Sarmiento, puede afirmarse, tuvo la pasión de la escuela. Él dijo cierta vez que estaba libre de alguna veneración sobre su persona porque la educación abarcaba la dimensión cabal de su espíritu. Fue por sobre todo, maestro. Su actividad total, la de periodista, la de legislador, la de escritor, la de gobernante que pone en rumbo su obra. Como maestro de escuela enseña a sus pobres alumnos ignorantes; más como hombre público enseña ejemplarmente a sus conciudadanos y enseña a los maestros a enseñar.

"Educar al soberano'' es su mandato de política educativa democrática porque "un pueblo soberano equivale a un pueblo educado, y un pueblo educado no es en definitiva otra cosa que un pueblo responsable de ese destino que a cada instante está juzgando en el ejercicio de su soberanía''.

La totalidad de su amor por el magisterio surge así explícita en su palabra y en su acción. Para Sarmiento la escuela es todo el país, pero no impone el normalismo, porque no cree tampoco que la solución está en un basamento meramente escolar. "El buen salario, el bien vestir y la comida abundante educan al adulto como la escuela al niño'', profetiza. Es su pedagogía. Una pedagogía integral que no ve sólo en la escuela el medio para ejercitar. Sueña con un maestro liberador y con ciudadanos que no sientan veneración dirigida.

"Enseñar al niño a pensar por sí mismo desde la escuela es premisa cabal para la formación del ciudadano responsable en una democracia orgánica (...) Hay que asegurar el derecho de opinar aunque fuere de uno, que lo hiciese en contra de los demás'', postulaba en garantía a la libertad de conciencia, agregando en réplica a los que reclamaban la obligatoriedad de la enseñanza de una sola religión en las escuelas.

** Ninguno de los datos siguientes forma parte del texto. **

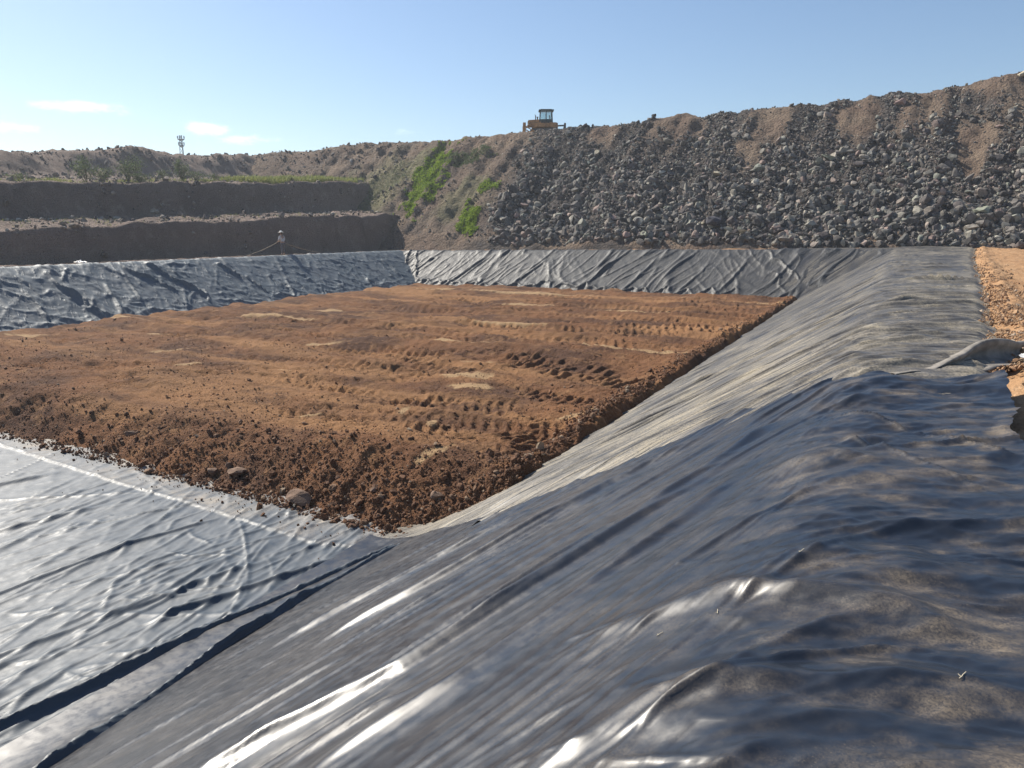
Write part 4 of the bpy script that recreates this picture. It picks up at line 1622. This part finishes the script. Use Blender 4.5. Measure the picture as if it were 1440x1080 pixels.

El sentido libertador del magisterio es ese: misión apostólica de liberador de conciencias. A dicho apostolado ciñó Sarmiento su poderosa capacidad de hacer. De ahí el valor inmenso de su obra, que cada día aparece más encumbrada en su genialidad. Y fue Maestro sin título porque distintas circunstancias le impidieron seguir estudios superiores. Nació con una mente superior y con la lectura de obras de clásicos logró obtener esa cultura de autodidacta tan sólida que lo ayudó a destacarse siempre. Ahora que somos esclavos de la imagen, tenemos que ver en él un talismán que nos vuelva al libro, a enriquecer nuestro vocabulario y acrecentarlo. La riqueza de nuestras mentes se logra en la lectura de obras, en revalorar sus conceptos y en ejercitar el pensamiento lógico. Sólo así en este bicentenario lo honraremos en la dimensión que él más amó: el amor por los libros y ver en la biblioteca el tesoro más preciado de nuestra vida.